The consequences are measurable: rising scrap rates, additional rework, increased costs, and longer lead times.

Conversely, when teams possess a consistent level of competence:

• Production becomes more reliable;
• Parts produced reach conformity more quickly;
• The total number of defects decreases and customer satisfaction improves;
• The average time required to reach the expected volume is reduced, enhancing the company’s ability to respond to market demand.

According to the Future of Jobs Report 2025 by the World Economic Forum, approximately 40% of the skills required in the workplace will change over the coming years, and 63% of employers already report a skills gap within their workforce.

Technical expertise can only become a genuine lever if it is made visible. In many industrial companies, the actual level of competence still relies on informal knowledge: experience, seniority, or internal reputation. Yet without structuring this information, companies cannot effectively manage production and investment decisions.

Formalising a skills matrix makes it possible to:

• Map levels of proficiency by role or by operation;
• Identify critical gaps at a given stage of the manufacturing process;
• Safeguard areas of high added value;
• Objectively assess development needs.

This structured approach reveals the operational reality: who genuinely commands a complex adjustment? Who can work autonomously on a sensitive line? And where do the vulnerabilities lie?

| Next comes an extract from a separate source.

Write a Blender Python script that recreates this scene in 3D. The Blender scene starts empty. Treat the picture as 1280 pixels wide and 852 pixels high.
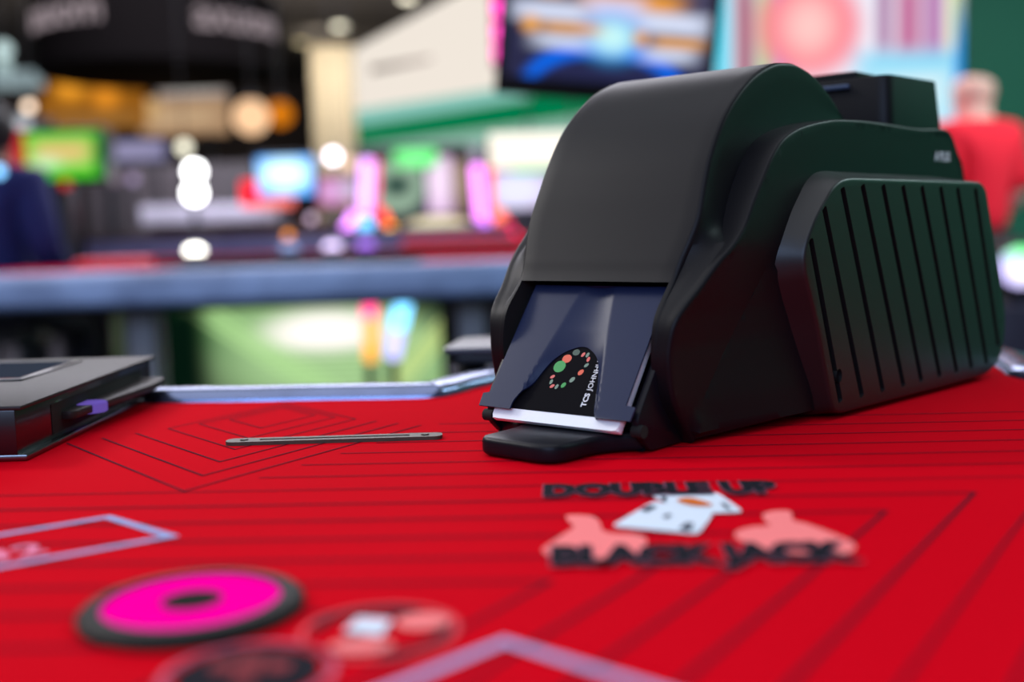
import bpy, bmesh, math, random
from mathutils import Vector, Matrix
from mathutils.geometry import delaunay_2d_cdt
random.seed(7)
SC = bpy.context.scene
COL = SC.collection

# ------------------------------------------------------------------ camera
FPX = 1420.0                       # focal length in pixels of the 1280 wide frame
PITCH = math.atan(146 / FPX)
ROLL = 0.03
T = 0.90                           # height of the table top
H = 0.122                          # camera above the felt
CAM = Vector((0, 0, T + H))
cf = Vector((0, math.cos(PITCH), -math.sin(PITCH)))
r0 = Vector((1, 0, 0)); u0 = Vector((0, math.sin(PITCH), math.cos(PITCH)))
cr = math.cos(ROLL) * r0 - math.sin(ROLL) * u0
cu = math.sin(ROLL) * r0 + math.cos(ROLL) * u0
cam = bpy.data.cameras.new('camera'); co = bpy.data.objects.new('camera', cam); COL.objects.link(co)
co.matrix_world = Matrix(((cr.x, cu.x, -cf.x, CAM.x), (cr.y, cu.y, -cf.y, CAM.y), (cr.z, cu.z, -cf.z, CAM.z), (0, 0, 0, 1)))
cam.sensor_width = 36; cam.lens = FPX * 36 / 1280; cam.clip_start = 0.01; cam.clip_end = 200
cam.dof.use_dof = True; cam.dof.focus_distance = 0.64; cam.dof.aperture_fstop = 3.1
SC.camera = co

# ------------------------------------------------------------------ world, lights, exposure
w = bpy.data.worlds.new('hall_ambient'); SC.world = w; w.use_nodes = True
w.node_tree.nodes['Background'].inputs[0].default_value = (0.55, 0.62, 0.8, 1)
w.node_tree.nodes['Background'].inputs[1].default_value = 0.30
def area(name, loc, target, size, power, color):
    l = bpy.data.lights.new(name, 'AREA'); l.shape = 'RECTANGLE'; l.size, l.size_y = size; l.energy = power; l.color = color
    o = bpy.data.objects.new(name, l); COL.objects.link(o); o.location = loc
    o.rotation_euler = (Vector(target) - Vector(loc)).to_track_quat('-Z', 'Y').to_euler(); return o
area('ceiling_light_key', (-3.0, 2.2, 3.2), (0.0, 0.6, 0.9), (0.8, 0.8), 62, (1.0, 0.96, 0.94))
area('ceiling_light_front', (-0.8, -4.0, 3.1), (0.1, 0.6, 0.9), (4.0, 1.8), 130, (0.45, 0.62, 1.0))
area('ceiling_light_over', (-2.2, 0.4, 4.15), (-2.2, 0.4, 0.9), (7.0, 6.0), 172, (0.90, 0.92, 1.0))
area('ceiling_light_hall', (-1.5, 8.5, 4.1), (-1.5, 8.5, 0), (6, 5), 640, (0.92, 0.90, 1.0))
area('ceiling_fill_light', (-3.0, 13.0, 2.9), (-3.0, 13.5, 4.2), (6, 6), 280, (1.0, 0.92, 0.84))  # added fill pointing up, only to brighten the dark hall ceiling
area('green_wall_fill_light', (3.6, 2.6, 3.9), (5.4, 2.6, 1.0), (4.0, 2.0), 560, (0.75, 1.0, 1.0))  # added unseen fill, brightens the green wall so the shoe's side reflects it
SC.view_settings.view_transform = 'Standard'; SC.view_settings.look = 'None'
SC.view_settings.exposure = 0.0; SC.view_settings.gamma = 1.0; SC.view_settings.use_curve_mapping = False

# ------------------------------------------------------------------ pixel helpers (frame 1280x852)
def ray(px, py): return cf + cr * ((px - 640) / FPX) - cu * ((py - 426) / FPX)
def at(px, py, D):                 # the point seen at a pixel on the upright plane y = D
    d = ray(px, py); return CAM + d * (D / d.y)
def felt_pt(px, py, z=0.0):        # the point seen at a pixel on the table top
    d = ray(px, py); t = (T + z - CAM.z) / d.z; p = CAM + d * t; return Vector((p.x, p.y, T + z))

# ------------------------------------------------------------------ materials
def srgb(c):
    f = lambda v: v / 12.92 if v <= 0.04045 else ((v + 0.055) / 1.055) ** 2.4
    return (f(c[0] / 255), f(c[1] / 255), f(c[2] / 255), 1)
_mc = {}
def mat(name, rgb, rough=0.5, metal=0.0, noise=0.0, nscale=60, bump=0.0, bscale=900, spec=0.5, coat=0.0, sheen=0.0):
    if name in _mc: return _mc[name]
    m = bpy.data.materials.new(name); m.use_nodes = True; nt = m.node_tree; b = nt.nodes['Principled BSDF']
    c = srgb(rgb); b.inputs['Base Color'].default_value = c; b.inputs['Roughness'].default_value = rough
    b.inputs['Metallic'].default_value = metal; b.inputs['Specular IOR Level'].default_value = spec
    b.inputs['Coat Weight'].default_value = coat; b.inputs['Sheen Weight'].default_value = sheen
    tc = nt.nodes.new('ShaderNodeTexCoord')
    if noise:
        n = nt.nodes.new('ShaderNodeTexNoise'); n.inputs['Scale'].default_value = nscale; n.inputs['Detail'].default_value = 4
        nt.links.new(tc.outputs['Object'], n.inputs['Vector'])
        mx = nt.nodes.new('ShaderNodeMix'); mx.data_type = 'RGBA'
        mx.inputs['A'].default_value = tuple(max(0, v * (1 - noise)) for v in c[:3]) + (1,)
        mx.inputs['B'].default_value = tuple(min(1, v * (1 + noise)) for v in c[:3]) + (1,)
        nt.links.new(n.outputs['Fac'], mx.inputs['Factor']); nt.links.new(mx.outputs['Result'], b.inputs['Base Color'])
    if bump:
        n2 = nt.nodes.new('ShaderNodeTexNoise'); n2.inputs['Scale'].default_value = bscale; n2.inputs['Detail'].default_value = 3
        nt.links.new(tc.outputs['Object'], n2.inputs['Vector'])
        bp = nt.nodes.new('ShaderNodeBump'); bp.inputs['Strength'].default_value = bump; bp.inputs['Distance'].default_value = 0.0004
        nt.links.new(n2.outputs['Fac'], bp.inputs['Height']); nt.links.new(bp.outputs['Normal'], b.inputs['Normal'])
    _mc[name] = m; return m
def glow(name, rgb, strength):
    if name in _mc: return _mc[name]
    m = bpy.data.materials.new(name); m.use_nodes = True; nt = m.node_tree; nt.nodes.clear()
    e = nt.nodes.new('ShaderNodeEmission'); o = nt.nodes.new('ShaderNodeOutputMaterial')
    e.inputs[0].default_value = srgb(rgb); e.inputs[1].default_value = strength
    nt.links.new(e.outputs[0], o.inputs[0]); _mc[name] = m; return m
def screen(name, base, shapes, strength=1.2):
    """A lit display: the picture it shows is made of soft rectangles ('r') and ellipses ('e') on the face of the screen."""
    m = bpy.data.materials.new(name); m.use_nodes = True; nt = m.node_tree; nt.nodes.clear(); N = nt.nodes.new; L = nt.links.new
    tc = N('ShaderNodeTexCoord'); sp = N('ShaderNodeSeparateXYZ'); L(tc.outputs['Generated'], sp.inputs[0])
    def mth(op, a, b=None):
        n = N('ShaderNodeMath'); n.operation = op
        for i, v in enumerate((a, b)):
            if v is None: continue
            if isinstance(v, (int, float)): n.inputs[i].default_value = v
            else: L(v, n.inputs[i])
        return n.outputs[0]
    cur = None
    for k, cx, cy, rx, ry, rgb, soft in shapes:
        ax = mth('ABSOLUTE', mth('DIVIDE', mth('SUBTRACT', sp.outputs['X'], cx), rx))
        if k[0] == 's':            # a stripe that leans: 's-0.4' moves 0.4 to the left for each unit of height
            ax = mth('ABSOLUTE', mth('DIVIDE', mth('SUBTRACT', mth('SUBTRACT', sp.outputs['X'], cx), mth('MULTIPLY', mth('SUBTRACT', sp.outputs['Z'], cy), float(k[1:]))), rx))
        ay = mth('ABSOLUTE', mth('DIVIDE', mth('SUBTRACT', sp.outputs['Z'], cy), ry))
        d = mth('MAXIMUM', ax, ay) if k[0] in 'rs' else mth('SQRT', mth('ADD', mth('MULTIPLY', ax, ax), mth('MULTIPLY', ay, ay)))
        mr = N('ShaderNodeMapRange'); mr.interpolation_type = 'SMOOTHSTEP'
        mr.inputs['From Min'].default_value = 1 + soft; mr.inputs['From Max'].default_value = max(0.0, 1 - soft)
        L(d, mr.inputs['Value'])
        mx = N('ShaderNodeMix'); mx.data_type = 'RGBA'; L(mr.outputs['Result'], mx.inputs['Factor'])
        if cur is None: mx.inputs['A'].default_value = srgb(base)
        else: L(cur, mx.inputs['A'])
        mx.inputs['B'].default_value = srgb(rgb); cur = mx.outputs['Result']
    e = N('ShaderNodeEmission'); o = N('ShaderNodeOutputMaterial'); e.inputs[1].default_value = strength
    if cur is None: e.inputs[0].default_value = srgb(base)
    else: L(cur, e.inputs[0])
    L(e.outputs[0], o.inputs[0]); return m

# ------------------------------------------------------------------ object helpers
def tag(o, label=None, cat=None, group=None, kind=None):
    if label: o['label'] = label
    if cat: o['category'] = cat
    if group: o['group'] = group
    if kind: o['kind'] = kind
    return o
def empty(name, loc=(0, 0, 0), rz=0.0, **k):
    o = bpy.data.objects.new(name, None); COL.objects.link(o); o.location = loc; o.rotation_euler = (0, 0, rz); o.empty_display_size = 0.05
    return tag(o, **k)
def link(name, me, m, parent=None):
    o = bpy.data.objects.new(name, me); COL.objects.link(o)
    for x in (m if isinstance(m, (list, tuple)) else [m]): me.materials.append(x)
    if parent: o.parent = parent
    return o
def copy_tree(o, parent=None):
    c = o.copy(); COL.objects.link(c); c.parent = parent
    for ch in [x for x in COL.objects if x.parent == o]: copy_tree(ch, c)
    return c
class MB:
    def __init__(s): s.bm = bmesh.new()
    def _add(s, fn, M=None):
        t = bmesh.new(); fn(t)
        if M is not None: t.transform(M)
        me = bpy.data.meshes.new('t'); t.to_mesh(me); t.free(); s.bm.from_mesh(me); bpy.data.meshes.remove(me); return s
    def box(s, c, size, bev=0.0, seg=2, M=None):
        def fn(t):
            bmesh.ops.create_cube(t, size=1); bmesh.ops.scale(t, vec=size, verts=t.verts)
            if bev: bmesh.ops.bevel(t, geom=t.edges[:], offset=bev, segments=seg, affect='EDGES', profile=0.5)
            bmesh.ops.translate(t, vec=c, verts=t.verts)
        return s._add(fn, M)
    def box2(s, a, b, bev=0.0, seg=2, M=None):
        a, b = Vector(a), Vector(b); return s.box((a + b) / 2, [abs(x) for x in (b - a)], bev, seg, M)
    def cyl(s, c, r, h, seg=32, bev=0.0, M=None, r2=None):
        def fn(t):
            bmesh.ops.create_cone(t, cap_ends=True, segments=seg, radius1=r, radius2=r if r2 is None else r2, depth=h)
            if bev: bmesh.ops.bevel(t, geom=[e for e in t.edges if abs(e.verts[0].co.z - e.verts[1].co.z) < 1e-6], offset=bev, segments=2, affect='EDGES')
            bmesh.ops.translate(t, vec=c, verts=t.verts)
        return s._add(fn, M)
    def ball(s, c, r, sc=(1, 1, 1), seg=24, M=None):
        def fn(t):
            bmesh.ops.create_uvsphere(t, u_segments=seg, v_segments=seg // 2, radius=r); bmesh.ops.scale(t, vec=sc, verts=t.verts); bmesh.ops.translate(t, vec=c, verts=t.verts)
        return s._add(fn, M)
    def rod(s, a, b, r, seg=16, r2=None, bev=0.0):
        a, b = Vector(a), Vector(b); d = b - a
        M = Matrix.Translation((a + b) / 2) @ d.to_track_quat('Z', 'Y').to_matrix().to_4x4()
        return s.cyl((0, 0, 0), r, d.length, seg, bev, M, r2)
    def prism(s, poly, z0, z1, bev=0.0, M=None, seg=2):
        def fn(t):
            vs = [t.verts.new((x, y, z0)) for x, y in poly]; f = t.faces.new(vs); f.normal_update()
            if f.normal.z > 0: bmesh.ops.reverse_faces(t, faces=[f])
            r = bmesh.ops.extrude_face_region(t, geom=[f]); bmesh.ops.translate(t, vec=(0, 0, z1 - z0), verts=[v for v in r['geom'] if isinstance(v, bmesh.types.BMVert)])
            if bev:
                es = [e for e in t.edges if abs(e.verts[0].co.z - e.verts[1].co.z) < 1e-7]
                bmesh.ops.bevel(t, geom=es, offset=bev, segments=seg, affect='EDGES', profile=0.5)
        return s._add(fn, M)
    def build(s, name, m, parent=None, smooth=35, loc=None, rz=0.0):
        bmesh.ops.recalc_face_normals(s.bm, faces=s.bm.faces[:])
        me = bpy.data.meshes.new(name); s.bm.to_mesh(me); s.bm.free()
        if smooth:
            for p in me.polygons: p.use_smooth = True
            me.set_sharp_from_angle(angle=math.radians(smooth))
        o = link(name, me, m, parent)
        if loc is not None: o.location = loc
        if rz: o.rotation_euler = (0, 0, rz)
        return o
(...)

Visibility must be sustained over time through structured skills tracking.

Rigorous tracking makes it possible in particular to:

• Adjust resource allocation according to levels of proficiency;
• Safeguard process continuity during organisational changes;
• Anticipate targeted training needs;
• Inform decisions by cross-referencing production indicators with on-the-ground data.

This gives the company a clear framework for analysing variations in yield or quality. Rather than acting solely on the production tool, it can examine overall operational competence and take appropriate action.